| Task to complete |
Write out the material again exactly, please, and omit the pictures.

━━ Given records

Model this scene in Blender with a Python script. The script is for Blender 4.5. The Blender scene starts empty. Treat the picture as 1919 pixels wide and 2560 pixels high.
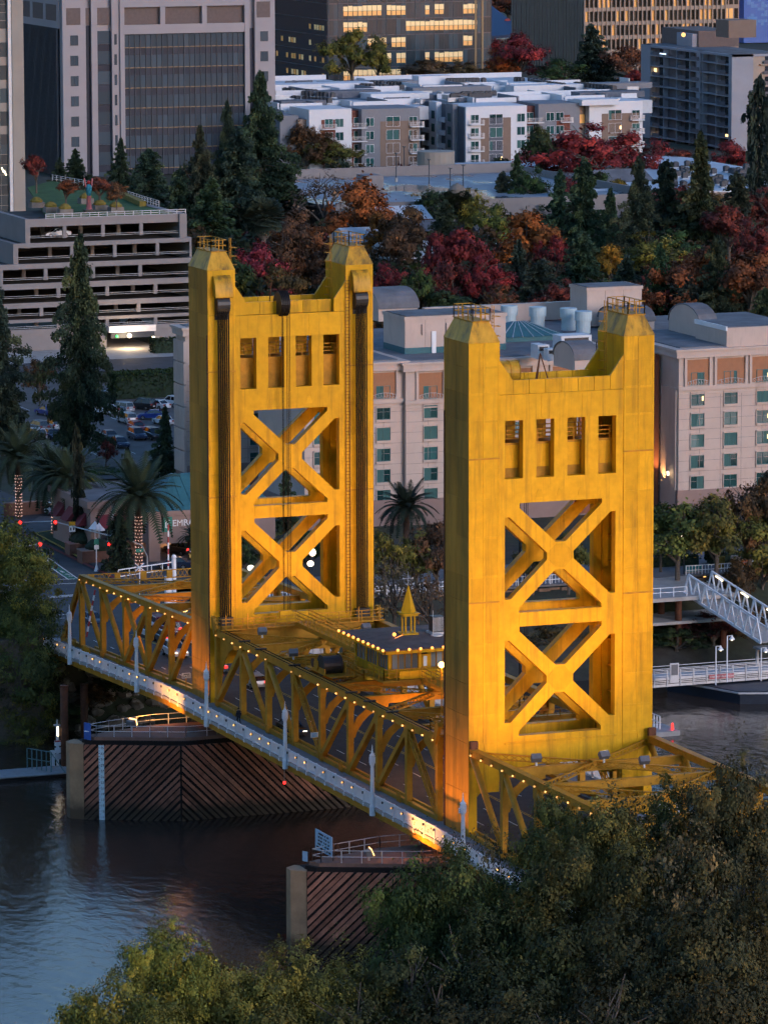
import bpy, math, random
import numpy as np
from mathutils import Vector, Matrix, geometry

random.seed(11)
RNG = np.random.default_rng(11)
SC = bpy.context.scene
COL = SC.collection
R = math.radians

# ------------------------------------------------------------------ camera
CAM = Vector((-413.977, 177.397, 96.913))
YAW, PIT, ROL = R(-21.1272), R(8.4680), R(-0.1463)
FPX = 12418.0
_f = Vector((math.cos(PIT) * math.cos(YAW), math.cos(PIT) * math.sin(YAW), -math.sin(PIT)))
_r = Vector((math.sin(YAW), -math.cos(YAW), 0))
_u = _r.cross(_f)
CR = math.cos(ROL) * _r + math.sin(ROL) * _u
CU = math.cos(ROL) * _u - math.sin(ROL) * _r
cam = bpy.data.cameras.new('camera')
cam.sensor_fit = 'VERTICAL'
cam.sensor_height = 36.0
cam.lens = FPX / 2560 * 36.0
cam.clip_start = 5.0
cam.clip_end = 9000.0
cam_o = bpy.data.objects.new('camera', cam)
COL.objects.link(cam_o)
cam_o.matrix_world = Matrix(((CR.x, CU.x, -_f.x, CAM.x), (CR.y, CU.y, -_f.y, CAM.y), (CR.z, CU.z, -_f.z, CAM.z), (0, 0, 0, 1)))
SC.camera = cam_o

# ------------------------------------------------------------------ sky, sun, exposure
SUN_EL, SUN_ROT = 0.6, 249.0
world = bpy.data.worlds.new('World')
SC.world = world
world.use_nodes = True
_nt = world.node_tree
sky = _nt.nodes.new('ShaderNodeTexSky')
sky.sky_type = 'NISHITA'
sky.sun_disc = False
sky.sun_elevation = R(SUN_EL)
sky.sun_rotation = R(SUN_ROT)
sky.air_density = 1.0
sky.dust_density = 0.3
sky.ozone_density = 3.0
_nt.links.new(sky.outputs[0], _nt.nodes['Background'].inputs[0])
_nt.nodes['Background'].inputs[1].default_value = 0.15
sl = bpy.data.lights.new('sun', 'SUN')
sl.energy = 0.21
sl.angle = R(25)
sl.color = (1.0, 0.87, 0.88)
sun_o = bpy.data.objects.new('sun', sl)
COL.objects.link(sun_o)
_a = R(SUN_ROT)
_sd = Vector((math.sin(_a) * math.cos(R(14)), math.cos(_a) * math.cos(R(14)), math.sin(R(14))))
sun_o.rotation_euler = _sd.to_track_quat('Z', 'Y').to_euler()
SC.view_settings.view_transform = 'Standard'
SC.view_settings.look = 'None'
SC.view_settings.exposure = 3.1
SC.view_settings.gamma = 1.0
SC.view_settings.use_curve_mapping = False
SC.render.engine = 'CYCLES'
SC.cycles.max_bounces = 5
SC.cycles.use_adaptive_sampling = True
SC.cycles.adaptive_threshold = 0.03
SC.cycles.adaptive_min_samples = 12
SC.cycles.diffuse_bounces = 2
SC.cycles.glossy_bounces = 3
SC.cycles.transparent_max_bounces = 6
SC.cycles.sample_clamp_indirect = 4.0
SC.cycles.caustics_reflective = False
SC.cycles.caustics_refractive = False
try:
    SC.cycles.use_denoising = True
    SC.cycles.denoiser = 'OPENIMAGEDENOISE'
except Exception:
    pass


# ------------------------------------------------------------------ materials
MATS = {}


def _new(name):
    m = bpy.data.materials.new(name)
    m.use_nodes = True
    nt = m.node_tree
    b = nt.nodes['Principled BSDF']
    MATS[name] = m
    return m, nt, b


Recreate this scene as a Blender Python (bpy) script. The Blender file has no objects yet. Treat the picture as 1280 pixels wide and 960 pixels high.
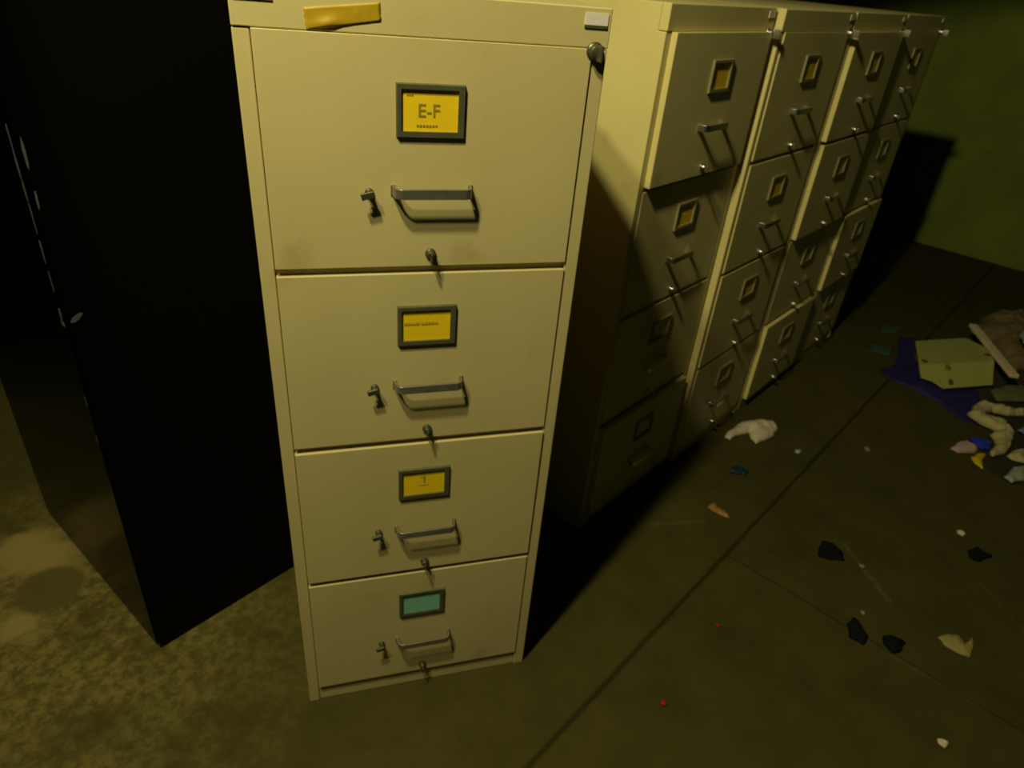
import bpy, bmesh, math, random
from mathutils import Vector, Matrix, noise
random.seed(7)
S = bpy.context.scene
C = S.collection

# ------------------------------------------------------------------ helpers
def link(name, me, parent=None):
    o = bpy.data.objects.new(name, me); C.objects.link(o)
    if parent: o.parent = parent
    return o

def thing(name, label, cat, loc=(0, 0, 0), rz=0, group=None):
    o = link(name, None); o.location = loc; o.rotation_euler = (0, 0, rz)
    o.empty_display_size = .1
    return tag(o, label, cat, group)

def tag(o, label, cat, group=None):
    o['label'] = label; o['category'] = cat
    if group: o['group'] = group
    return o

def smooth(me, ang=35):
    for p in me.polygons: p.use_smooth = True
    try: me.set_sharp_from_angle(angle=math.radians(ang))
    except Exception: pass

def finish(name, bm, mats, parent=None, bevel=0, seg=2, sm=True):
    me = bpy.data.meshes.new(name)
    bmesh.ops.recalc_face_normals(bm, faces=bm.faces)
    bm.to_mesh(me); bm.free()
    for m in (mats if isinstance(mats, (list, tuple)) else [mats]): me.materials.append(m)
    if sm: smooth(me)
    o = link(name, me, parent)
    if bevel:
        b = o.modifiers.new('bevel', 'BEVEL'); b.width = bevel; b.segments = seg
        b.limit_method = 'ANGLE'; b.angle_limit = math.radians(40)
        b.harden_normals = True
    return o

def box(bm, x0, x1, y0, y1, z0, z1, mi=0, mat=None):
    vs = [bm.verts.new((x, y, z)) for z in (z0, z1) for y in (y0, y1) for x in (x0, x1)]
    if mat is not None:
        for v in vs: v.co = mat @ v.co
    for f in ((0, 2, 3, 1), (4, 5, 7, 6), (0, 1, 5, 4), (2, 6, 7, 3), (0, 4, 6, 2), (1, 3, 7, 5)):
        bm.faces.new([vs[i] for i in f]).material_index = mi
    return vs

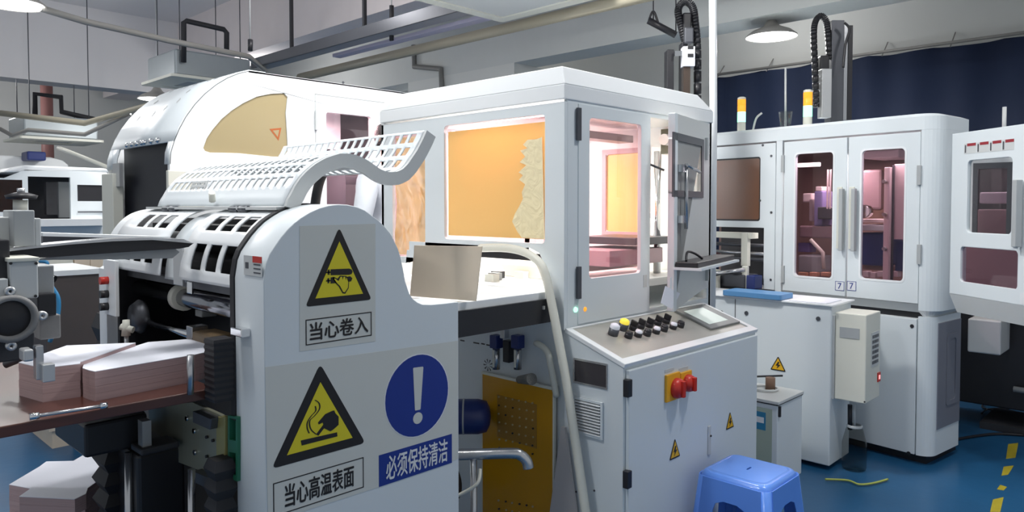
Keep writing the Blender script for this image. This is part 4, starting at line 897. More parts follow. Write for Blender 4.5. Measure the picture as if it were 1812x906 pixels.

━━━━

| Reply |
Model this scene in Blender with a Python script. The script is for Blender 4.5. The Blender scene starts empty. Treat the picture as 1919 pixels wide and 2560 pixels high.
import bpy, math, random
import numpy as np
from mathutils import Vector, Matrix, geometry

random.seed(11)
RNG = np.random.default_rng(11)
SC = bpy.context.scene
COL = SC.collection
R = math.radians

# ------------------------------------------------------------------ camera
CAM = Vector((-413.977, 177.397, 96.913))
YAW, PIT, ROL = R(-21.1272), R(8.4680), R(-0.1463)
FPX = 12418.0
_f = Vector((math.cos(PIT) * math.cos(YAW), math.cos(PIT) * math.sin(YAW), -math.sin(PIT)))
_r = Vector((math.sin(YAW), -math.cos(YAW), 0))
_u = _r.cross(_f)
CR = math.cos(ROL) * _r + math.sin(ROL) * _u
CU = math.cos(ROL) * _u - math.sin(ROL) * _r
cam = bpy.data.cameras.new('camera')
cam.sensor_fit = 'VERTICAL'
cam.sensor_height = 36.0
cam.lens = FPX / 2560 * 36.0
cam.clip_start = 5.0
cam.clip_end = 9000.0
cam_o = bpy.data.objects.new('camera', cam)
COL.objects.link(cam_o)
cam_o.matrix_world = Matrix(((CR.x, CU.x, -_f.x, CAM.x), (CR.y, CU.y, -_f.y, CAM.y), (CR.z, CU.z, -_f.z, CAM.z), (0, 0, 0, 1)))
SC.camera = cam_o

# ------------------------------------------------------------------ sky, sun, exposure
SUN_EL, SUN_ROT = 0.6, 249.0
world = bpy.data.worlds.new('World')
SC.world = world
world.use_nodes = True
_nt = world.node_tree
sky = _nt.nodes.new('ShaderNodeTexSky')
sky.sky_type = 'NISHITA'
sky.sun_disc = False
sky.sun_elevation = R(SUN_EL)
sky.sun_rotation = R(SUN_ROT)
sky.air_density = 1.0
sky.dust_density = 0.3
sky.ozone_density = 3.0
_nt.links.new(sky.outputs[0], _nt.nodes['Background'].inputs[0])
_nt.nodes['Background'].inputs[1].default_value = 0.15
sl = bpy.data.lights.new('sun', 'SUN')
sl.energy = 0.21
sl.angle = R(25)
sl.color = (1.0, 0.87, 0.88)
sun_o = bpy.data.objects.new('sun', sl)
COL.objects.link(sun_o)
_a = R(SUN_ROT)
_sd = Vector((math.sin(_a) * math.cos(R(14)), math.cos(_a) * math.cos(R(14)), math.sin(R(14))))
sun_o.rotation_euler = _sd.to_track_quat('Z', 'Y').to_euler()
SC.view_settings.view_transform = 'Standard'
SC.view_settings.look = 'None'
SC.view_settings.exposure = 3.1
SC.view_settings.gamma = 1.0
SC.view_settings.use_curve_mapping = False
SC.render.engine = 'CYCLES'
SC.cycles.max_bounces = 5
SC.cycles.use_adaptive_sampling = True
SC.cycles.adaptive_threshold = 0.03
SC.cycles.adaptive_min_samples = 12
SC.cycles.diffuse_bounces = 2
SC.cycles.glossy_bounces = 3
SC.cycles.transparent_max_bounces = 6
SC.cycles.sample_clamp_indirect = 4.0
SC.cycles.caustics_reflective = False
SC.cycles.caustics_refractive = False
try:
    SC.cycles.use_denoising = True
    SC.cycles.denoiser = 'OPENIMAGEDENOISE'
except Exception:
    pass


# ------------------------------------------------------------------ materials
MATS = {}


def _new(name):
    m = bpy.data.materials.new(name)
    m.use_nodes = True
    nt = m.node_tree
    b = nt.nodes['Principled BSDF']
    MATS[name] = m
    return m, nt, b


Recreate this scene as a Blender Python (bpy) script. The Blender file has no objects yet. Treat the picture as 1280 pixels wide and 960 pixels high.
import bpy, bmesh, math, random
from mathutils import Vector, Matrix, noise
random.seed(7)
S = bpy.context.scene
C = S.collection

# ------------------------------------------------------------------ helpers
def link(name, me, parent=None):
    o = bpy.data.objects.new(name, me); C.objects.link(o)
    if parent: o.parent = parent
    return o

def thing(name, label, cat, loc=(0, 0, 0), rz=0, group=None):
    o = link(name, None); o.location = loc; o.rotation_euler = (0, 0, rz)
    o.empty_display_size = .1
    return tag(o, label, cat, group)

def tag(o, label, cat, group=None):
    o['label'] = label; o['category'] = cat
    if group: o['group'] = group
    return o

def smooth(me, ang=35):
    for p in me.polygons: p.use_smooth = True
    try: me.set_sharp_from_angle(angle=math.radians(ang))
    except Exception: pass

def finish(name, bm, mats, parent=None, bevel=0, seg=2, sm=True):
    me = bpy.data.meshes.new(name)
    bmesh.ops.recalc_face_normals(bm, faces=bm.faces)
    bm.to_mesh(me); bm.free()
    for m in (mats if isinstance(mats, (list, tuple)) else [mats]): me.materials.append(m)
    if sm: smooth(me)
    o = link(name, me, parent)
    if bevel:
        b = o.modifiers.new('bevel', 'BEVEL'); b.width = bevel; b.segments = seg
        b.limit_method = 'ANGLE'; b.angle_limit = math.radians(40)
        b.harden_normals = True
    return o

def box(bm, x0, x1, y0, y1, z0, z1, mi=0, mat=None):
    vs = [bm.verts.new((x, y, z)) for z in (z0, z1) for y in (y0, y1) for x in (x0, x1)]
    if mat is not None:
        for v in vs: v.co = mat @ v.co
    for f in ((0, 2, 3, 1), (4, 5, 7, 6), (0, 1, 5, 4), (2, 6, 7, 3), (0, 4, 6, 2), (1, 3, 7, 5)):
        bm.faces.new([vs[i] for i in f]).material_index = mi
    return vs

Keep writing the Blender script for this image. This is part 4, starting at line 897. More parts follow. Write for Blender 4.5. Measure the picture as if it were 1812x906 pixels.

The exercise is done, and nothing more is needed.